“The idea was not to be like a sheep,” says Bay Garnett about Cheap Date, the influential zine she started with her friend Kira Jolliffe in 1997 that soon made them “thrift pioneers”.

When we meet, the stylist and contributing editor at British Vogue is wearing an oversized sweatshirt by Vetements – the Parisian design collective that has become fashion’s latest scene-shaker. There’s something strangely fitting about this. After all, just as Vetements disrupted the industry with its own brand of  “unfashionable”, street-style-influenced clothes, Garnett’s arrival in fashion was just as uncompromising and raw.  

“We were both really into thrifting and didn’t really look at fashion magazines. I thought it was absurd that people spent so much money on clothes when you could go to a thrift store and get something that no one else had,” says Garnett.

In Cheap Date, thrifting was more than the love of second-hand clothes – it was a weapon to poke fun at fashion and to celebrate irreverence and individual style. In its eight-year run, the magazine featured fake adverts that would spoof famous fashion ads by dressing models in thrift store clothes. Sophie Dahl wrote a regular column, in which she detailed the fictional existence of a Manhattan supermodel. Another contributor was Anita Pallenberg, who interviewed rock legends Marianne Faithfull, Kim Gordon and Debbie Harry, amongst others. “I went on many thrifting missions with Anita…there was always a great story behind the stuff she wore,” says Garnett.

Twenty years on, Garnett and Jolliffe have embarked on another project that breathes the same air as the cult zine. Titled Fanpages, the annual magazine (which launches next month) is a collection of one-page fan tributes by various fashion designers and artists, dedicated to their own heroes. In issue one, Bella Freud writes about her love of school uniforms while Chloë Sevigny talks about vampires. “It’s like a mini mix-tape,” says Garnett. “Magazines nowadays seem to be so formulated and we wanted to do something that we were really, truly into.”

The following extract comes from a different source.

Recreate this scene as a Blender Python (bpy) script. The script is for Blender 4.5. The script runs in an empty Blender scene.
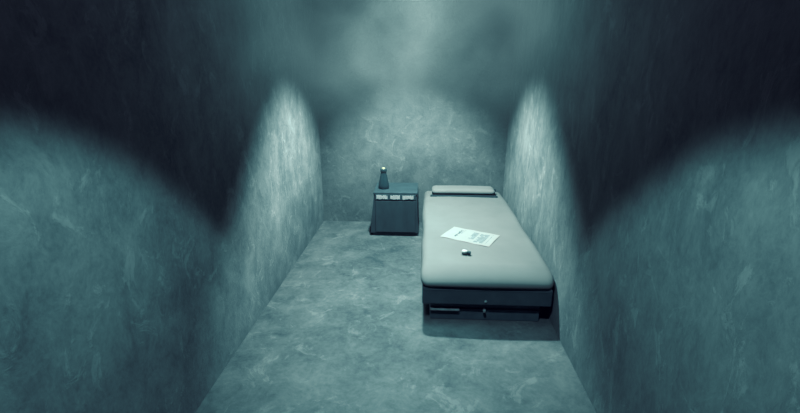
import bpy, bmesh, math, random
from mathutils import Vector, Matrix, noise
random.seed(7)
C = bpy.context.scene.collection

# ------------------------------------------------------------ materials
def new_mat(name):
    m = bpy.data.materials.new(name); m.use_nodes = True
    nt = m.node_tree
    return m, nt, nt.nodes['Principled BSDF']

def simple(name, col, rough=.7, metal=0.0, var=.12, scale=30, bump=0.0, vec_scale=(1, 1, 1), emit=0):
    """plain surface with a little procedural variation"""
    m, nt, b = new_mat(name)
    tc = nt.nodes.new('ShaderNodeTexCoord')
    mp = nt.nodes.new('ShaderNodeMapping'); mp.inputs['Scale'].default_value = vec_scale
    n = nt.nodes.new('ShaderNodeTexNoise'); n.inputs['Scale'].default_value = scale; n.inputs['Detail'].default_value = 5
    r = nt.nodes.new('ShaderNodeValToRGB')
    r.color_ramp.elements[0].position = .3; r.color_ramp.elements[1].position = .7
    r.color_ramp.elements[0].color = (*[c*(1-var) for c in col], 1)
    r.color_ramp.elements[1].color = (*[min(1, c*(1+var)) for c in col], 1)
    L = nt.links.new
    L(tc.outputs['Object'], mp.inputs['Vector']); L(mp.outputs[0], n.inputs['Vector'])
    L(n.outputs['Fac'], r.inputs['Fac']); L(r.outputs['Color'], b.inputs['Base Color'])
    b.inputs['Roughness'].default_value = rough; b.inputs['Metallic'].default_value = metal
    if bump:
        bp = nt.nodes.new('ShaderNodeBump'); bp.inputs['Strength'].default_value = bump; bp.inputs['Distance'].default_value = .01
        L(n.outputs['Fac'], bp.inputs['Height']); L(bp.outputs[0], b.inputs['Normal'])
    if emit:
        b.inputs['Emission Color'].default_value = (*col, 1); b.inputs['Emission Strength'].default_value = emit
    return m

def concrete(name, dark, light, stretch=(1, 1, 1), seed=0.0, scale=2.6, lo=.34, hi=.68, flakes=.12, base_shade=0):
    """worn plaster / concrete: big clouds, swirling mid marks, fine grain"""
    m, nt, b = new_mat(name)
    L = nt.links.new; N = nt.nodes.new
    tc = N('ShaderNodeTexCoord'); mp = N('ShaderNodeMapping')
    mp.inputs['Scale'].default_value = stretch; mp.inputs['Location'].default_value = (seed, seed*.7, seed*1.3)
    L(tc.outputs['Object'], mp.inputs['Vector'])
    def nz(sc, det, dist, ro=.6):
        n = N('ShaderNodeTexNoise'); n.inputs['Scale'].default_value = sc; n.inputs['Detail'].default_value = det
        n.inputs['Distortion'].default_value = dist; n.inputs['Roughness'].default_value = ro
        L(mp.outputs[0], n.inputs['Vector']); return n.outputs['Fac']
    def mth(op, a, c):
        k = N('ShaderNodeMath'); k.operation = op
        for i, v in enumerate((a, c)):
            if isinstance(v, (int, float)): k.inputs[i].default_value = v
            else: L(v, k.inputs[i])
        return k.outputs[0]
    a = nz(scale, 6, .4); c = nz(scale*3.0, 10, .5, .74); d = nz(scale*22, 3, 0)
    s = mth('ADD', mth('ADD', mth('MULTIPLY', a, .40), mth('MULTIPLY', c, .45)), mth('MULTIPLY', d, .15))
    fl_ = N('ShaderNodeMapRange'); fl_.interpolation_type = 'SMOOTHSTEP'
    fl_.inputs['From Min'].default_value = .55; fl_.inputs['From Max'].default_value = .64; fl_.inputs['To Max'].default_value = flakes
    L(nz(scale*2.6, 10, .9, .7), fl_.inputs['Value'])
    s = mth('ADD', s, fl_.outputs['Result'])
    r = N('ShaderNodeValToRGB'); e = r.color_ramp.elements
    e[0].position = lo; e[0].color = (*dark, 1); e[1].position = hi; e[1].color = (*light, 1)
    L(s, r.inputs['Fac']); col = r.outputs['Color']
    if base_shade:                                       # floor-corner shade painted into the wall colour, edge broken by noise
        sx = N('ShaderNodeSeparateXYZ'); L(tc.outputs['Object'], sx.inputs[0])
        g = N('ShaderNodeMapRange'); g.interpolation_type = 'SMOOTHSTEP'
        g.inputs['From Min'].default_value = -.15; g.inputs['From Max'].default_value = .75
        g.inputs['To Min'].default_value = base_shade; g.inputs['To Max'].default_value = 0
        L(mth('ADD', sx.outputs['Z'], mth('MULTIPLY', mth('SUBTRACT', a, .5), .8)), g.inputs['Value'])
        mx = N('ShaderNodeMix'); mx.data_type = 'RGBA'; mx.inputs['B'].default_value = (.07, .10, .11, 1)
        L(g.outputs['Result'], mx.inputs['Factor']); L(col, mx.inputs['A']); col = mx.outputs['Result']
    L(col, b.inputs['Base Color'])
    b.inputs['Roughness'].default_value = .85; b.inputs['Specular IOR Level'].default_value = .25
    bp = N('ShaderNodeBump'); bp.inputs['Strength'].default_value = .35; bp.inputs['Distance'].default_value = .02
    L(s, bp.inputs['Height']); L(bp.outputs[0], b.inputs['Normal'])
    return m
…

Compared with when she started out in the industry, Garnett admits to some changes in her outlook, which is reflected by the more reverential tone of the new zine. Her role at Vogue has made her appreciate high fashion and craftsmanship more, she says, and she’d never revive Cheap Date as she feels that “doing that sort of cool stuff now would feel forced.” But however she’s evolved, the glint of that restless, fiercely individual thrifter is never far from the surface. “I do love the vintage market at Portobello Road on a Friday morning. It’s still brilliant. The British Red Cross shop in Chelsea is great too. You have to try your luck – they’re all over the place!”